Most of the movie theaters that screened foreign films were located in the northern part of Tehran where the affluent and wealthy lived. Foreign films were extremely popular with the upper class but not necessarily with people from Pasha's neighborhood. American cinema was of course the most popular and actors like John Wayne, Doris Day, Lucile Ball, Charlton Heston, Charles Bronson, Gregory Peck, Jerry Lewis, Eva Gardner, Burt Lancaster, Susan Hayward, Natalie wood and of course Charlie Chaplin were household names. There were others, but I won't name them in the interest of time. The Indian movies also enjoyed a huge share of the market with the movie Sangam, with Raj Kapoor, Rajendra Kumar, and Vyjayantimala, being the best known Indian film of all time.
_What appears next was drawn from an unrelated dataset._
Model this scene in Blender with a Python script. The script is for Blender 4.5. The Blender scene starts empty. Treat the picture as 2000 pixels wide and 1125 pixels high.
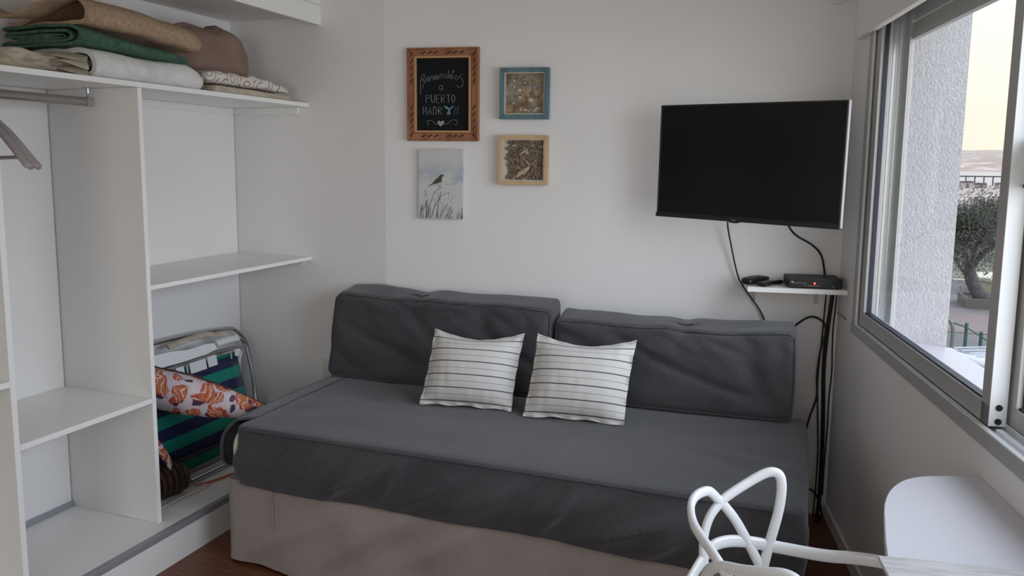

Iran used to be called Persia. Are the words "Iranian" and "Persian" synonymous, or does one denote a broader meaning, and how so?
This is a very complex topic. Iran used to be called Pars, since the reign of Cyrus the great over twenty five hundred years ago. The ancient Greeks called Iran Persis, which is where the word Persian came from. Iran was called Persia until 1935, when the Shah's father (Reza Pahlavi) changed the name of the country to Iran (meaning the land of Aryans). The nation of Iran, however, is comprised of many ethnicities, the Parsis, the Turks, the Baluches, the Lors, just to name a few. So calling Iran, Persian, some argue, excludes people of other ethnicities, but at the same time, not everyone living in Iran is of the Aryan race! There are other issues which I won't get into here. You can find heated debates online regarding this highly complex and emotional subject.
Is SAVAK an acronym?
Yes, SAVAK was the acronym for Sazman a(e)ttleaat Va Amniat Keshvar - The Information and Security Organization of the Land (literal translation). However, SAVAK eventually became a household name across the globe for the atrocities its CIA-trained agents committed against people who opposed the Shah. The organization was established after the overthrow of Mosaddegh, the democratically elected prime minister of Iran in 1953.
Will there be another book that will follow Pasha in America?
I really would like to write a sequel to Rooftops. I get a few emails every day from the readers who ask for it.